His return in Brisbane (on that same Australian tour) was vital in the sense that he was the lone spinner once again, and held his role definitively. The umpteen variations were gone; he stuck to a particular mode of attack. A thinking cricketer, he found the balance between searching for wickets and playing a support role to the pacers. He has never been left out of the playing XI again.

Thereafter, over the course of past two seasons, he has built an immaculate home record, one that sows similar apprehension in the visiting teams’ minds as Kumble did. Alternately, he has improved his overseas performance too. Until the 2014 England tour, he averaged 64.50 in six Tests. Over the course of 11 Tests played away from India afterwards, he has brought that average down to 33.23.

The key highlight among these exploits were the 12 wickets in three Tests in Australia (2014-15), again a marked improvement from his first tour there in 2011. Ashwin hasn’t looked back since, winning back-to-back man-of-the-series awards against Sri Lanka, South Africa and West Indies.

Cynics would argue that Sri Lanka isn’t really an overseas trip, or that West Indies aren’t the same force as before. Even, that the pitches for the home series against South Africa were under prepared. It is but a technicality, and the blood and toil of a professional cricketer cannot be denied on such abject grounds.

Moreover, it brings that aforementioned ‘greatness’ debate into focus once again. Virat Kohli’s double hundred in the West Indies was celebrated without mentioning his past failures in England. That 2014 series has been defined as a blip in an otherwise glorious batting career.

The underlying point herein isn’t about defending one using the stick to beat another.

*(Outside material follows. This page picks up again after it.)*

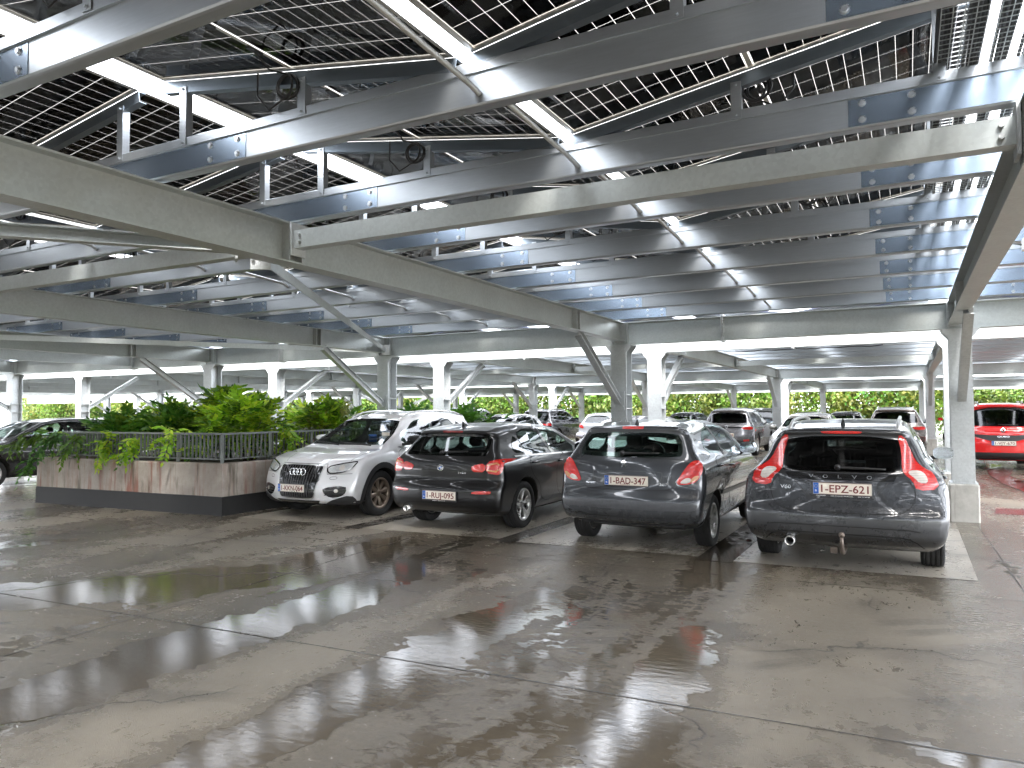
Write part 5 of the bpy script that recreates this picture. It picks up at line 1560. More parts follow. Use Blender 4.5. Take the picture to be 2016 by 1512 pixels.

Instead, it is about the current generation of Indian cricket aficionados – fans and media alike –who are so obsessed with the idea of replacing Sachin Tendulkar and Rahul Dravid. Maybe Kohli will fill that void, and maybe Ajinkya Rahane will prove to be as dependable.

But this fascination has led us to shut our eyes off a glorious chapter being currently written in the annals of Indian cricket. And so, while we forgot to replace Kumble’s guile and Harbhajan Singh’s impact, Ashwin quietly went about building his own legacy.

Today, he is already good enough to simply walk into any Indian Test eleven, in dreams or otherwise.